At a hearing attended by defendant's counsel but not the defendant, the first five counts of the petition were dismissed. A subsequent hearing was had on the sole remaining count which alleged that the trial judge gave unlawful jury charge. During the proceedings, defendant readily volunteered that certain of the allegations in the petition were untrue and stated:

"If one lie would get me out of the penitentiary, I don't want it. I see faults in there [the post-conviction petition]. I gave permission to go back and search my house and they wrote in this here [petition] that was filed for it coming to court like I never gave anyone permission, and I don't want to come in and lie to you in no way. I am not here to lie. I didn't fight for this kind of stuff in World War II."

Defendant stated that at the time he signed the affidavit to the amended petition he knew it contained false statements, that he so told the notary, and that the notary responded that perhaps this was the way defendant could get back in court. Defendant asserted that he signed the affidavit in the belief that he must do so in order to "get this lawyer off [his] back" and talk to the judge. Defendant called a witness who was present at the time he signed the affidavit, and the witness corroborated his statements.

It appears that the misstatement in the affidavit was the claim that defendant had not given his consent to the search of his home. While defendant's testimony was confused and rambling, he stated at the hearing that he had given permission. When asked if there were other incorrect statements in the petition, defendant responded, "I never looked at all of them * * *. When I saw something was wrong I took it this way: If you tell one lie, if I tell this Judge a lie, I'll tell two." The trial judge denied defendant's petition and held him in contempt of court for having signed an affidavit which he knew to be false.

• 1, 2 Without merit is defendant's contention that the record failed to establish conduct which warranted his being found in contempt. The law is clear that filing with the clerk of the court any document containing contemptuous matter constitutes contempt. (In re Estate of Kelly, 365 Ill. 194, 196 (1936); People v. Jashunsky, 51 Ill.2d 220, 224 (1972).) This rule is specifically applicable to post-conviction petitions containing false allegations. (People v. Bennett, 51 Ill.2d 282 (1972).) Not only did defendant's filing of admittedly false statements constitute contempt, but that contempt was direct, not indirect as he would assert. (In re Estate of Kelly, 365 Ill. 194, 196 (1936); People v. Jashunsky, 51 Ill.2d 220, 224 (1972).) Where, as here, a direct contempt is committed in open court, the trial judge may proceed upon his personal knowledge of the facts and punish the offender summarily without entering any rule against him and without conducting a hearing. People v.

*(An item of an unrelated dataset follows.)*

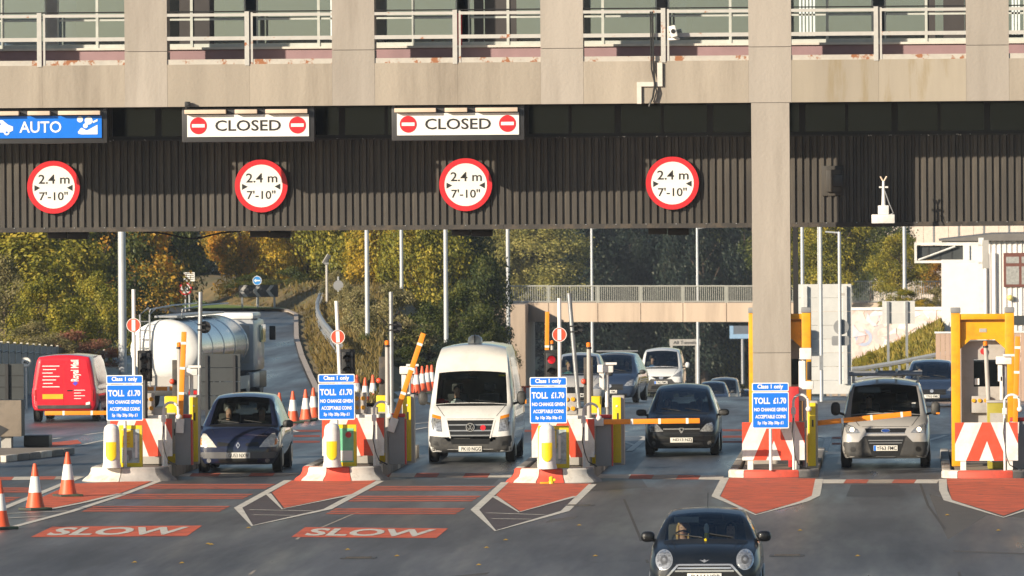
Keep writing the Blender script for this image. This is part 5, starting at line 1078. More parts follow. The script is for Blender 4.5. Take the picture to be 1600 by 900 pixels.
for i in range(7): box('wall_panel', i * 2.2, i * 2.2 + 2.17, 0, 6, 0, hh, mat('far_pale_wall', (.74, .62, .52), .8), t)
for i in range(7): box('window_strip', i * 2.2 + .8, i * 2.2 + .95, -.05, -.001, hh - 6, hh - 1, GREYC, t)

# =================================================================== vehicles
def paint(name, col, rough=.42, metal=.0, coat=1.0, dirt=(.2, .18, .15), damt=.03): return mat(name, col, rough, metal, var=.05, scale=2, spec=.3, coat=coat, dirt=dirt, dscale=2.5, damt=damt)
NAVY = paint('paint_navy', (.012, .018, .048)); WVAN = paint('paint_white_van', (.74, .73, .70), damt=.12); BLKP = paint('paint_black', (.005, .005, .006), coat=.55); SILV = paint('paint_silver', (.50, .48, .45), .32, .25); MINIP = paint('paint_deep_teal_black', (.006, .009, .014), coat=.6); WNV = paint('paint_white', (.68, .68, .66)); GREYP = paint('paint_grey', (.12, .13, .15)); DBLU = paint('paint_dark_blue', (.02, .035, .07)); POSTR = paint('paint_post_red', (.66, .012, .028)); CREAM = paint('paint_cream', (.5, .48, .40))
PLAS = mat('bumper_plastic', (.045, .044, .043), .6, var=.15, dirt=(.12, .11, .09), dscale=3, damt=.4); CHRM = mat('chrome', (.78, .77, .75), .22, metal=.75, var=.03); LAMPB = mat('headlamp_pale', (.72, .68, .60), .15, metal=.1, var=.3, scale=14, coat=1); GRIL = mat('grille_black', (.012, .012, .012), .4); INTR = mat('car_interior', (.075, .073, .07), .8, var=.2)
LAMP = mat('headlamp', (.46, .47, .48), .14, metal=.55, var=.7, scale=22, coat=1); LAMPD = mat('headlamp_dark', (.20, .20, .20), .15, metal=.5, var=.4, scale=14, coat=1); LAMPL = mat('headlamp_lit', (.7, .66, .6), .2, emit=(1, .85, .6), estr=2.0); IND = mat('indicator_amber', (.75, .25, .02), .25); TAIL = mat('tail_lamp', (.5, .02, .02), .25, coat=1)
PLW = mat('plate_white', (.72, .70, .64), .4); PLY = mat('plate_yellow', (.80, .42, .02), .4); RIM = mat('wheel_rim', (.40, .40, .40), .35, metal=.7)
SCREEN = glassmat('windscreen_glass', (.82, .88, .84), .13, .02); SIDEG = glassmat('side_glass', (.62, .67, .65), .16, .02)
def pchip(xs, ys):
    n = len(xs); h = [xs[i + 1] - xs[i] for i in range(n - 1)]; d = [(ys[i + 1] - ys[i]) / h[i] for i in range(n - 1)]
    m = [d[0]] + [0 if d[i - 1] * d[i] <= 0 else 2 * d[i - 1] * d[i] / (d[i - 1] + d[i]) for i in range(1, n - 1)] + [d[-1]]
    def ev(x):
        i = 0
        while i < n - 2 and x > xs[i + 1]: i += 1
        t = (x - xs[i]) / h[i]; t2 = t * t; t3 = t2 * t
        return (2 * t3 - 3 * t2 + 1) * ys[i] + (t3 - 2 * t2 + t) * h[i] * m[i] + (-2 * t3 + 3 * t2) * ys[i + 1] + (t3 - t2) * h[i] * m[i + 1]
    return ev
NR = 18
def halfring(p):
    y, zb, wb, zm, wm, zs, ws, zt, wt, zc = p
    o = [(0, zb), (wb * .8, zb), (wb - .02, zb + .015), (wb, zb + .05), ((wb + wm) / 2 + .015, (zb + zm) / 2), (wm, zm), (wm * .6 + ws * .4 + .012, zm * .5 + zs * .5), (ws + .004, zs - .03), (ws - .01, zs)]
    for t in (.10, .38, .68, .90): o.append((lerp(ws - .015, wt + .03, t) + .018 * math.sin(math.pi * t), lerp(zs, zt - .012, t)))
    o.append((wt, zt - .002))
    for q in (wt - .055, wt * .66, wt * .33, 0): o.append((q, zt + (zc - zt) * (1 - (q / wt) ** 2) if wt else zc))
    return o                                        # 18 points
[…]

Jashunsky, 51 Ill.2d 220, 224 (1972).)

Defendant's final argument is that even if his conduct was contemptuous, it was not sufficiently serious to warrant a sentence of 6 months' imprisonment. Punishment for contempt rests within the discretion of the trial judge. The filing of false allegations in a post-conviction petition, requiring an over-burdened court to conduct unnecessary hearings, cannot be viewed lightly. (See People v. Bennett, 51 Ill.2d 282, 287 (1972).) The trial judge was within his power to impose upon defendant a sentence of 6 months for contempt.

• 3 In this case, however, mitigating circumstances exist which distinguish it from People v. Bennett. The hearing conducted did not relate to the count which contained the false allegation; that count had already been dismissed. Under such circumstance, defendant's false swearing would never have come to the court's attention but for defendant's candor and concern for honesty. Furthermore, we note that his signing of the affidavit was based upon a misguided belief, supported by the notary public, that such signing was necessary in order for him to have an opportunity to present his claims to the judge. We in no way condone defendant's conduct but, under the circumstances, feel that justice would best be served by our affirming the judgment of contempt against defendant and vacating the 6-month sentence.

Judgment affirmed; sentence vacated.

RECHENMACHER, P.J., and DIXON, J., concur.